初めはいきり立つKOKKOだったが、ふと「これも神の意思」との声が耳元に聞こえてきた・・・。
「・・・・・。」
KOKKOは、あっさりとにわかクリスチャンになってしまった。
さて、今夜、市の下水道課役人3名(内、1名は知っている顔)が出席した上での説明会があった。
地域集中浄化設備か合併浄化槽かで村人たちは大もめしていた。怒鳴りあうシーンまで見られ、はらはらした。
けれども、ここは因習の深い田舎だ、お上に最後の最後まで強烈に楯突き通すことはないはず、それに横の目を意識するから、集団からは外れない・・・最終的には合併浄化槽で合意するはずだと、KOKKOは冷静に村人たちの意見を聞いていた。
はい、案の定、そうなった。
しかし、このまますんなり決まってしまうのはいけない、別の選択肢があることを村人に明示しておかなければ・・・。
挙手し、意見を言った。
「私は、去年引越ししてきたばかりで、樫田がそんなに古くから合併浄化槽移行を追求し、決まっていたとは知りませんでした。知らずに、バイオトイレを設置しました。
コンテナもバイオトイレも傾斜土浄化槽も高槻市では初めてのケースということで、建築確認申請段階ではいろいろとありました。完了検査にはお偉いさんまで見に来られました。
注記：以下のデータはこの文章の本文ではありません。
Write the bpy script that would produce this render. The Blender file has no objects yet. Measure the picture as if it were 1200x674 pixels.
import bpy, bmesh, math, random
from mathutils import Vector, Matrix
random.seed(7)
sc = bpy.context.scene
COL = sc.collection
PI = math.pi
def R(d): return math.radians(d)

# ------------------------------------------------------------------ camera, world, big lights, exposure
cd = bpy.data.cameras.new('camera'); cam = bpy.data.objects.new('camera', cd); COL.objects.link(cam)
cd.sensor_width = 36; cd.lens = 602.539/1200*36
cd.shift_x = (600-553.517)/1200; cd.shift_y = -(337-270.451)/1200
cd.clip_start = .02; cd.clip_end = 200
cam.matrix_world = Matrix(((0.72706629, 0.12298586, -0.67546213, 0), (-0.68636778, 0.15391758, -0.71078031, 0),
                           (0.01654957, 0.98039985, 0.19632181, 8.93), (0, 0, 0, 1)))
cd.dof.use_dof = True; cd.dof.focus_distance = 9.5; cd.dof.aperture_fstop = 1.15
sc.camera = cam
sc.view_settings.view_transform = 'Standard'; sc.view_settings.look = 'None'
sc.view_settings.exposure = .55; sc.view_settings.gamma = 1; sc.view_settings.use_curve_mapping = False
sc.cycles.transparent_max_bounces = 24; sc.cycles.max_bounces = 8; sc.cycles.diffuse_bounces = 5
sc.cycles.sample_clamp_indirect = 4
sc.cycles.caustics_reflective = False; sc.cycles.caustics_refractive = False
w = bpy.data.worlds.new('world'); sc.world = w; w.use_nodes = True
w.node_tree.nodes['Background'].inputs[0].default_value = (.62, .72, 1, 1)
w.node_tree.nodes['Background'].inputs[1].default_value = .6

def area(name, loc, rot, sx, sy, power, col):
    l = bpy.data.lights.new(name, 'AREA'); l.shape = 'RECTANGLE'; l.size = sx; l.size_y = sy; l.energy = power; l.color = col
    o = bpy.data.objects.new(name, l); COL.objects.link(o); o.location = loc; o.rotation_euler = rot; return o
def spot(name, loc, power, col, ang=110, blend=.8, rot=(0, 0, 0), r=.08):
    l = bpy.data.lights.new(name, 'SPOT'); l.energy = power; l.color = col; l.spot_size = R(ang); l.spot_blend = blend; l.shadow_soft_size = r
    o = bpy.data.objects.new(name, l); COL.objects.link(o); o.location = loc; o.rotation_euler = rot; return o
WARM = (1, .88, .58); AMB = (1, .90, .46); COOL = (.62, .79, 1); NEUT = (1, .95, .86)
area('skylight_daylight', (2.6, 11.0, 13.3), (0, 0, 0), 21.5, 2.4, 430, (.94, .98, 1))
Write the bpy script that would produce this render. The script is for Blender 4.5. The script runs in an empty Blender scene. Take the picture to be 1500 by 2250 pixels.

トイレの糞便は夏場で2~3日で形がなくなります。冬場で10日ほどで土になります。それを花壇に使っています。生活排水は、埼玉県で行政的に導入されている傾斜土浄化槽ですが、私はこれらを廃棄してまで合併浄化槽を設置し、糞便を水に流さなければならないのでしょうか?」
役人が言った。
「その話は聞いています。生活排水もちゃんと浄化されておられるのですね? だったら、そこの家は、この計画には参加しません。」
鶏冠が急速に柔らかくなっていくのが自分でも分かった。
役人の意見を聞いて、村人たちの間に驚きの声が上がった。
「合併浄化槽の設置は、拒否しようと思えばできるのですか? 今まで通り、汲み取りを依頼すれば、してもらえるのですか?」
何しろ、合併浄化槽は各家庭にとって大変な負担となる。
敷地の地形によっては、工事費が150万円にもなってしまうからだ。
それに、月々の受益者負担金額も相当なものである。
管理料7000円+電気代1500円。
合併浄化槽のどこがエコやねん!!
心の中で叫んでいたが、ここは村の新参者。あまり理屈っぽい自論の展開はやめとこう。
何しろ、今後は「あの家だけ何でお金出さんでええねん。ずるいわ。」という目で見られなくもないのだから。
というわけで、村の年寄りには丁重に「お疲れ様です。」と挨拶をして帰宅、これを書いている。
因習の深い樫田というムラで生きることは、時にしんどいものがある。
けれども、私は自分の意思を大切に生きていきたい。
それにしても思う。
「合法的に建築しておいてよかったなぁ」と。
これがたとえ確信的選択であったとしても、違法建築だったなら・・・。
「村八分もんだぜよ。」と竜馬さんも言っている。